Question

Question: In Exercises 15-20, write a formula for a linear functional f and specify a number d, so that \(\left( {f:d} \right)\) the hyperplane H described in the exercise.

Let A be the \({\bf{1}} \times {\bf{5}}\) matrix \(\left( {\begin{array}{*{20}{c}}{\bf{2}}&{\bf{5}}&{ - {\bf{3}}}&{\bf{0}}&{\bf{6}}\end{array}} \right)\). Note that \({\bf{Nul}}\,\,A\) is in \({\mathbb{R}^{\bf{5}}}\). Let \(H = {\bf{Nul}}\,\,A\).

Short answer

\(f\left( {{x_1},{x_2},{x_3},{x_4},{x_5}} \right) = 2{x_1} + 5{x_2} - 3{x_3} + 6{x_5}\) and \(d = 0\)

Step-by-step solution

Write the matrix equation

The matrix equation can be written as follows:

\(\begin{array}{c}A{\bf{x}} = 0\\\left( {\begin{array}{*{20}{c}}2&5&{ - 3}&0&6\end{array}} \right)\left( {\begin{array}{*{20}{c}}{{x_1}}\\{{x_2}}\\{{x_3}}\\{{x_4}}\\{{x_5}}\end{array}} \right) = 0\end{array}\)

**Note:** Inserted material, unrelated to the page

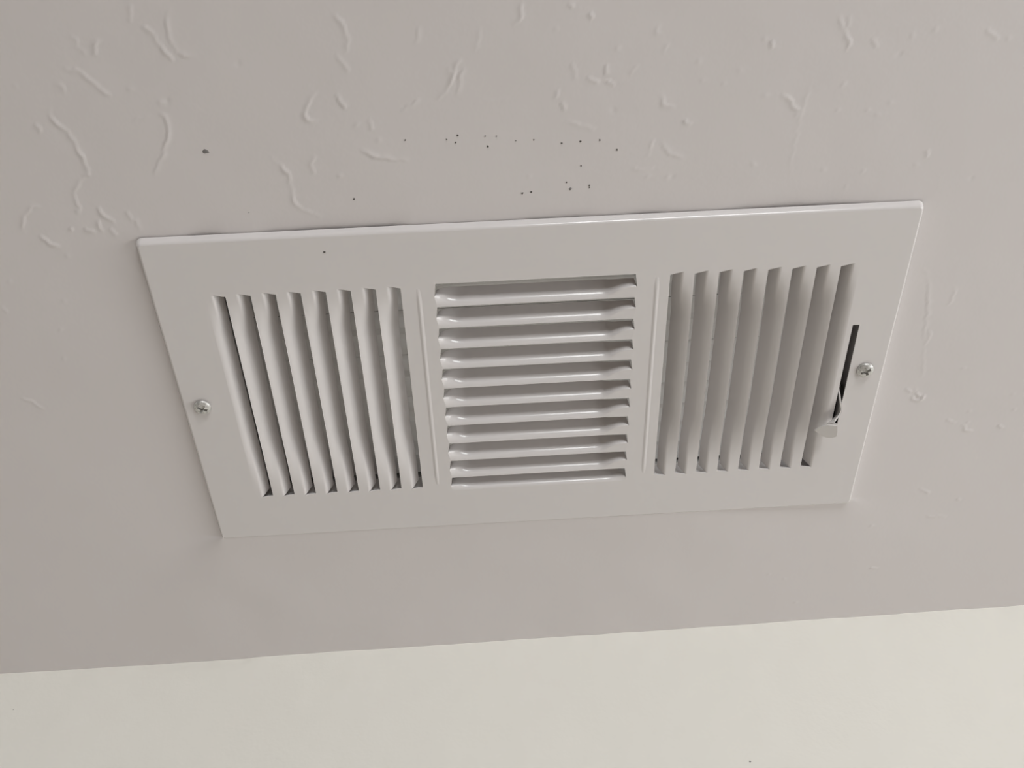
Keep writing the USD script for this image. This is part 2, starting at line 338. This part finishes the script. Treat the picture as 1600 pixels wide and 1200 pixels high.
def walled(name, along, fixed, out, lo, hi, win, label):
    """A plain wall with a window opening. along: axis index 0/1 of its length, fixed: its inner face, out: +1/-1 outward."""
    def b(a0, a1, z0, z1, d0=0.0, d1=T):
        s = sorted([fixed + out * d0, fixed + out * d1])
        return bx(a0, a1, *s, z0, z1) if along == 0 else bx(*s, a0, a1, z0, z1)
    if win:
        a0, a1, z0, z1 = win
        m = cat([b(lo, a0, 0, ZT), b(a1, hi, 0, ZT), b(a0, a1, 0, z0), b(a0, a1, z1, ZT)])
    else:
        m = b(lo, hi, 0, ZT)
    p = stage.GetPrimAtPath(part(name, turned(m), M_ROOM))
    tag(p, label, "wall", kind="structure")
    if win:
        k = used.get(("/World", "window_n"), 0) + 1
        used[("/World", "window_n")] = k
        w = thing(f"window_{k}", "white framed daylight window in the " + ("wall behind the camera" if along == 0 else "right wall"), "window", kind="structure")
        fw = 0.05
        fr = cat([b(a0, a0 + fw, z0, z1, .03, .09), b(a1 - fw, a1, z0, z1, .03, .09), b(a0 + fw, a1 - fw, z0, z0 + fw, .03, .09), b(a0 + fw, a1 - fw, z1 - fw, z1, .03, .09)])
        part("window_frame", turned(fr), M_FRAME, w)
        part("mullion", turned(b((a0 + a1) / 2 - .02, (a0 + a1) / 2 + .02, z0 + fw, z1 - fw, .035, .085)), M_FRAME, w)
        for q0, q1 in ((a0 + fw, (a0 + a1) / 2 - .02), ((a0 + a1) / 2 + .02, a1 - fw)):
            part("pane", turned(b(q0, q1, z0 + fw, z1 - fw, .058, .062)), M_GLASS, w)
walled("wall_front", 0, YF, -1, XL - T, XR + T, WIN1, "plain off-white wall behind the camera")
walled("wall_right", 1, XR, 1, YF, YB + T, WIN2, "plain off-white wall on the right of the room")
walled("wall_left", 1, XL, -1, YF, YB + T, None, "plain off-white wall on the left of the room")
fl = turned(bx(XL - T, XR + T, YF - T, YB + T, -0.05, 0))
tag(stage.GetPrimAtPath(part("floor", fl, M_FLOOR)), "brown wooden floor of the room", "floor", kind="structure")

# ------------------------------------------------------------------ the air register
REG = thing("air_register", "white stamped-steel ceiling air register with three louvre banks and a damper lever", "air vent", (0, 0, Z0))
TH = 0.0007                                   # sheet thickness
CX, CY, HA, HB = -0.0003, 0.0016, 0.1940, 0.0997
# side banks: hinge of slot k at XS + k*PS going right (left bank), mirrored on the right
XS, PS, WS = -0.16559, 0.01271, 0.00722
YHT, YHB, YCT, YCB = -0.0690, 0.07015, -0.06736, 0.06913
# centre bank: top edge of slot k at YC + k*PC, hinge WC further
XC, XCH, PC, YC, WC = 0.05151, 0.05254, 0.01311, -0.06817, 0.00703

def rounded(off, n=7):
    rad = 0.0012 + max(off, 0)
    ax, by = HA + off - rad, HB + off - rad
    pts = []
    for (sx, sy, a0) in ((1, 1, 0), (-1, 1, 90), (-1, -1, 180), (1, -1, 270)):
        for a in np.radians(a0 + np.linspace(0, 90, n)):
            pts.append((CX + sx * ax + rad * math.cos(a), CY + sy * by + rad * math.sin(a)))
    return np.array(pts)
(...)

Write the equation using matrix multiplication

The matrix equation is shown below:

\(\begin{array}{c}2{x_1} + 5{x_2} - 3{x_3} + 0 + 6{x_5} = 0\\2{x_1} + 5{x_2} - 3{x_3} + 6{x_5} = 0\end{array}\)

So, \(f\left( {{x_1},{x_2},{x_3},{x_4},{x_5}} \right) = 2{x_1} + 5{x_2} - 3{x_3} + 6{x_5}\) and \(d = 0\).